Brad says…
Kate’s most recent post, “License to Complain” addressed an important marriage issue, complaining. I have seen how complaining can destroy a marriage even before healing or restoration can take place. On the other hand, I’ve seen how the fear of complaining can stifle and limit a spouse from getting the support that she desperately needs.
Kate clearly says that complaining about your marriage to friends doesn’t help, but at the end of her post she talked about the pull between complaining and getting support.
“I believe that there are times we [wives] need to talk things through and share some frustrations. I have a select group of trusted friends with whom I can talk about my marriage. There are times I will go to them with struggles”
There is a fine line between complaining and talking things out, but it is an important distinction that all husbands need to understand. As I said in my post, “Night Out” your wife is designed to be social. When things in marriage are difficult some men expect their wife to curb this natural tendency and keep everything “in the home”. I think this policy gets adopted simply because they think only about the negatives of hen pecking, and not the positive support of a group of healthy women.
We can encourage our wives to develop the healthy supportive relationships with other women that Kate was talking about and at the same time communicate our fears of negative complaining.
Encourage the Positive
Does your wife have a friend who has a healthy outlook on marriage and life? How can you encourage your wife connecting with her and getting that support? I would encourage you to go out of your way to help grow these kind of relationship. Is your wife having a hard time making a decision about something? Instead of just giving the answer, (a no-no husbands anyway) ask what her friend’s advice is. Hear her talking on the phone with this friend? Ask about their conversation. I know these things go against the norm, but anything you can do to encourage a positive supportive relationship will be a blessing to your wife, and your marriage!

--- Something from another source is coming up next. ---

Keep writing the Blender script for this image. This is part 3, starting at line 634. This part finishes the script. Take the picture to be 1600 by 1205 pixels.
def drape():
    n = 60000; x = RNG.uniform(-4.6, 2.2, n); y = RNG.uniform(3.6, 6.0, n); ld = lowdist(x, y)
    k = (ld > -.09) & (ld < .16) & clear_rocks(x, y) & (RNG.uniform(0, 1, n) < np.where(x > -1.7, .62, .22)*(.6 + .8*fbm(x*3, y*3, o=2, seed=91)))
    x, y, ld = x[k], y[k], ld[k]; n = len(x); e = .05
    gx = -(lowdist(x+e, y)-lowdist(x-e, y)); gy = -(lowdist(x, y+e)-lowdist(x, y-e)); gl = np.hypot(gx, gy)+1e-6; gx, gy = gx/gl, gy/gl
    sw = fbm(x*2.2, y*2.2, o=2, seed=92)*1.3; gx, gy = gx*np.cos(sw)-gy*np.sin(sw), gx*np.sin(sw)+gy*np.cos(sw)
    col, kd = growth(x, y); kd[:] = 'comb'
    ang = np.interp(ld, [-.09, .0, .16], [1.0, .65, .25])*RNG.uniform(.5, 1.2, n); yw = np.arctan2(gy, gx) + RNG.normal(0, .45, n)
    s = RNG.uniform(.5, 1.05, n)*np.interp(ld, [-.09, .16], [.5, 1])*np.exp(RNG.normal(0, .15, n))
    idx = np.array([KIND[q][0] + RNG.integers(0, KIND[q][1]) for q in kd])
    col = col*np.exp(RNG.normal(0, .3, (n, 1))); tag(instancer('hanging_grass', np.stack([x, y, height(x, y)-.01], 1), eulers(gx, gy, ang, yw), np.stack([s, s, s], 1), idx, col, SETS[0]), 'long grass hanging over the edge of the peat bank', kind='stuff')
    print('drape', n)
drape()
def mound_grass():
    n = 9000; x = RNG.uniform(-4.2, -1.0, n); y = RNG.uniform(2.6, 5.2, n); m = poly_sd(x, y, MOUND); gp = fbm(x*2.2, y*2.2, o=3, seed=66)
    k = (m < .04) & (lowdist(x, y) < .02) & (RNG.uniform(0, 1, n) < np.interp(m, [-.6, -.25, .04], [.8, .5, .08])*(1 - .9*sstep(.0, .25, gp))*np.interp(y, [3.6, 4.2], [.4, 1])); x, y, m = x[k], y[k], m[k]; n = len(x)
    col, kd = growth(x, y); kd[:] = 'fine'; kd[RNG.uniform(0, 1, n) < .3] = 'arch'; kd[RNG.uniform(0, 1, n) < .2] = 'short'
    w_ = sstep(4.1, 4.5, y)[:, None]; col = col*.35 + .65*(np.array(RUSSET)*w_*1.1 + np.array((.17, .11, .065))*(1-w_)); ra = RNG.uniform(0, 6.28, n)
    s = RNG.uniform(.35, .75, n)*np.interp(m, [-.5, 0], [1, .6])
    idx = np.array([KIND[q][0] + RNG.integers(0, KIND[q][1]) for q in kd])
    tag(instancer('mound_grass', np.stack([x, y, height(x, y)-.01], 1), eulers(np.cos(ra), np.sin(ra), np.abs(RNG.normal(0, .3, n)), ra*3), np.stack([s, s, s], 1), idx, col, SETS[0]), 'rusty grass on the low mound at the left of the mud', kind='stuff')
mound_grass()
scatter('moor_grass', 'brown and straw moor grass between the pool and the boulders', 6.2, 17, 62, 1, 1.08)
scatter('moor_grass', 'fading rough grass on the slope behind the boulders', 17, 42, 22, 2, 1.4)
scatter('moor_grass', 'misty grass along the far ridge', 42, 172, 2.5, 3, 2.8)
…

But Her Friends Aren’t Healthy
I’m sure that some of you reading this are thinking, “If her talking was getting support that would be fine, but all _____ does is reinforce how terrible a husband I am, and how she could do better without me”. Unfortunately, there are negative people out there and they can add a complicating factor to your relationship with your wife. If you are concerned about this response coming from your wife’s friend (or family for that matter) then you need to communicate your worries to your wife. Don’t just say don’t, or complain anytime the friends name is brought up. Talk about the positives and negatives with your wife. Try this, “I know you love talking to ____ when things are stressful, and I really want you to be able to vent and get support, but I’m worried that what ___ says is not helping our marriage.” I’m not suggesting that will be an easy conversation, but stating right up front that you want her to have an outlet will improve things!
I’ve Never Said That
Even if there is no stated, “keep it in the house” rule that you have ever communicated to your wife she might feel there is. Sometimes these rules actually come from our parents, and simply get adopted into our family. The problem is if she is following the unstated rule, then she is missing out on support. On the other hand, if she isn’t following it then she is probably feeling guilty and has limited her talking to you about what she and her friends discuss. Have a conversation about this and release her from any unwritten expectations.



If someone is talking to others INSTEAD of their spouse, then that’s a certain recipe for trouble.
I.E. if she’s only talking to the girls, but says NOTHING to her husband, how could he possibly know there is anything wrong.
If she tells him “fine” and tells the girls how unhappy she is, then things will not get better.
So if she thinks she can’t complain to her husband and uses her girlfriends for this, then she’s basically being dishonest with him, and he’s not getting the honest, accurate feedback he needs to be a great husband.
I would think the outside friend is the minority of communication, where 99 44/100% of it is between the spouses.